While labor leaders said SB 5 will lead to higher wages — Mariam pegged the increase at $2,500 per worker or $5.7 billion statewide — opponents argued those costs would be hard for businesses to shoulder at a time of inflation and decreased profit margins. When GOP Sen. Lisa Frizell of Castle Rock asked what more workers could gain, Common Sense Institute senior economist Thomas Young noted that Colorado already has the eighth-highest wages and 13th-highest benefits in the country and said further boosts would raise the cost of living more.
Colorado Chamber President/CEO Loren Furman pointed to a recent survey showing 64% favorable opinion of unions but also 70% opposition to SB 5 and argued that there is room for compromise that proponents of the bill aren’t discussing right now. Yet, passage of SB 5 — even after groups like hers worked with labor to kill past efforts to make Colorado a right-to-work state where no one can be forced to pay union fees even at organized workplaces — will ignite a firestorm and distract from other issues, she warned.
“There may be structural changes that can be made. But we remain absolutely committed to giving workers a voice,” Furman said, emphasizing that business leaders are willing to negotiate but not on the issue of flat-out getting rid of the second election. “It makes complete sense to us to keep working on a solution instead of creating a war in this building or at the ballot.”

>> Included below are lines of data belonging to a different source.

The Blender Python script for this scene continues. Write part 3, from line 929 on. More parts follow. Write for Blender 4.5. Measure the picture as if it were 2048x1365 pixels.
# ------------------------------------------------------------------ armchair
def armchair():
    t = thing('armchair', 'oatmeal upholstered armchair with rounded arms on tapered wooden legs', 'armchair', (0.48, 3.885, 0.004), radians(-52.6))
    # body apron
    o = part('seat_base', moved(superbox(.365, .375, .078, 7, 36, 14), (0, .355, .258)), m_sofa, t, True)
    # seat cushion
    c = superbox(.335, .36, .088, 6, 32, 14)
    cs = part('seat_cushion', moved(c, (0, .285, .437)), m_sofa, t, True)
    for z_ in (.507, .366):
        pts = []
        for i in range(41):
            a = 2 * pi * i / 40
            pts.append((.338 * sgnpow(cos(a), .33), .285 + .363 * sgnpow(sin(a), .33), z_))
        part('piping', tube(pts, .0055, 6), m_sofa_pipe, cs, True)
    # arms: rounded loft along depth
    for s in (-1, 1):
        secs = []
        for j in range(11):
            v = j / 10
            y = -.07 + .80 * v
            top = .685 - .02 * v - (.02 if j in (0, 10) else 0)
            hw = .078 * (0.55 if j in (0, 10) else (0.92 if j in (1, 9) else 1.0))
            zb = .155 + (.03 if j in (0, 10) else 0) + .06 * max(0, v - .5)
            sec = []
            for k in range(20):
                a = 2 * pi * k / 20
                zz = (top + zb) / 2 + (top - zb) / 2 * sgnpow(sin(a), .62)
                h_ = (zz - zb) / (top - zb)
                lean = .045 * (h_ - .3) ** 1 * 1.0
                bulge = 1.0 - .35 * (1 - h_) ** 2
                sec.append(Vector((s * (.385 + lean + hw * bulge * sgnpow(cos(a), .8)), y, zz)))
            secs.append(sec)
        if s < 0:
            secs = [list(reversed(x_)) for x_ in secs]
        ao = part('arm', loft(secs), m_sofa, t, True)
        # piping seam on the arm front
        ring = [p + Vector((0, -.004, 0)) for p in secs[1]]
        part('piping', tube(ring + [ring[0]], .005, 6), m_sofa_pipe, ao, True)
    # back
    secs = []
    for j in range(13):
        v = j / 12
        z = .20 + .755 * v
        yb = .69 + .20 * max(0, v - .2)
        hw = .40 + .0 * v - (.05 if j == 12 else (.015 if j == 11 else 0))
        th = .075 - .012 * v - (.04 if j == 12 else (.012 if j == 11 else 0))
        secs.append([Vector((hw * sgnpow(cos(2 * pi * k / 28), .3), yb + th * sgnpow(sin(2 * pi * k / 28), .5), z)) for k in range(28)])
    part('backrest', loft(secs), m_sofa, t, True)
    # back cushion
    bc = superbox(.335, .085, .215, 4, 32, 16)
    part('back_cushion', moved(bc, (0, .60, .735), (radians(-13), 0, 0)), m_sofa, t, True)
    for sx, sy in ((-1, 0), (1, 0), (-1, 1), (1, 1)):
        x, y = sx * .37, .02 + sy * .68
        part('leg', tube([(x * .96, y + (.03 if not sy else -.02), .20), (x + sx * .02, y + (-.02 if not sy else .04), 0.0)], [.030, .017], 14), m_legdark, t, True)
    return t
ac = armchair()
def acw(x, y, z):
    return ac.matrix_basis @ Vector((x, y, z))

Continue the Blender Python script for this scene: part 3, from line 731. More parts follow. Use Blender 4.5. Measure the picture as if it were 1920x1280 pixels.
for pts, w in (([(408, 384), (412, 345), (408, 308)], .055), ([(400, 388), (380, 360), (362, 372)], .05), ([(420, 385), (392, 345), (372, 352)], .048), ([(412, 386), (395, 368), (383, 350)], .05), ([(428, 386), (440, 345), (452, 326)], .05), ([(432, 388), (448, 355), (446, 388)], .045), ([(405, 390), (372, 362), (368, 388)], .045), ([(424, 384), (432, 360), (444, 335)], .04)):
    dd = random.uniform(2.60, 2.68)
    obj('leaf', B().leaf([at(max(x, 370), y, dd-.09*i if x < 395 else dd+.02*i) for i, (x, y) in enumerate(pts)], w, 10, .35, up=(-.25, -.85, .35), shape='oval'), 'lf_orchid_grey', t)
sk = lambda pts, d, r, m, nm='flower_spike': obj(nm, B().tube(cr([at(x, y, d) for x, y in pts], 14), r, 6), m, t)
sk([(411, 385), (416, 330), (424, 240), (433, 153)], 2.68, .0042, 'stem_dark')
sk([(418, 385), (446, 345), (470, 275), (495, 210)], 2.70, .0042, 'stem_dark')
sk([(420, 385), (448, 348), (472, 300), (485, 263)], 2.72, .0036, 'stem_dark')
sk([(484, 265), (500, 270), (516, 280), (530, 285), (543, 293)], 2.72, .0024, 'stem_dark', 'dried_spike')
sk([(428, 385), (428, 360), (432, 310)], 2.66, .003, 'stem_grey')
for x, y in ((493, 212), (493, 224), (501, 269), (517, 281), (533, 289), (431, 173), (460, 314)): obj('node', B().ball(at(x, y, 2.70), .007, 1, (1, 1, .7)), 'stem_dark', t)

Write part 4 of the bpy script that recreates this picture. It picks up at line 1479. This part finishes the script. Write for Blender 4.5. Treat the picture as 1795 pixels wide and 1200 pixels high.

Sponsoring Sens. Robert Rodriguez and Jessie Danielson explain Senate Bill 5 to a committee on Tuesday.
Senators did not mince words on the proposal, adding to the perception that the ferocity of the debate around the issue could creep into general legislative relations and impact other bills this session.
Rodriguez said that the issue comes down to who gets money from their work — the employees or the already-wealthy owners of a company. He brushed aside the claims that the Labor Peace Act is one of Colorado’s best tools for attracting jobs now and said that legislators needed to think more about workers struggling to afford living here.
“If there are entities that want to come here because we have the ability to disincentive organizing by workers, that is a problem to me,” Rodriguez said. “I’m not anti-business. I believe in people making a dollar. And I also believe you’re only as strong as the people who work for you.”
Colorado state Sen. Larry Liston speaks during the committee hearing on Senate Bill 5 on Tuesday.
But Sen. Larry Liston, R-Colorado Springs, shot back that Colorado is changing for the worse because of regulations and costs, and he predicted that if SB 5 becomes law, it will accelerate the state’s current economic decline.
“If the Labor Peace Act is pulled, I do get a real sense that there will be a lot of companies that will say, ‘Goodbye, Colorado, we’re not even going to consider you,’” Liston said before voting against the bill. “It may not be perfect. But I think if we do away with the Labor Peace Act, I think we will rue the day.”
The one legislator who seemed interested in compromise was Sen. Nick Hinrichsen, a Pueblo Democrat who asked several witnesses if it might be possible to change the way union elections occur in order to make it easier to organize without nixing the second vote. He seemed interested in the idea of keeping in place the first vote to form a union with simple majority support — as is dictated by the National Labor Relations Board — but requiring a higher percentage of 60% or so in that vote to enact union security.
In the end, Hinrichsen voted to advance the bill, saying the current system encourages freeloading by non-fee-paying members if they can unionize on the first vote but aren’t willing to fund the work that a union is then required to do in representing them. But he added that he wants to see negotiations continue.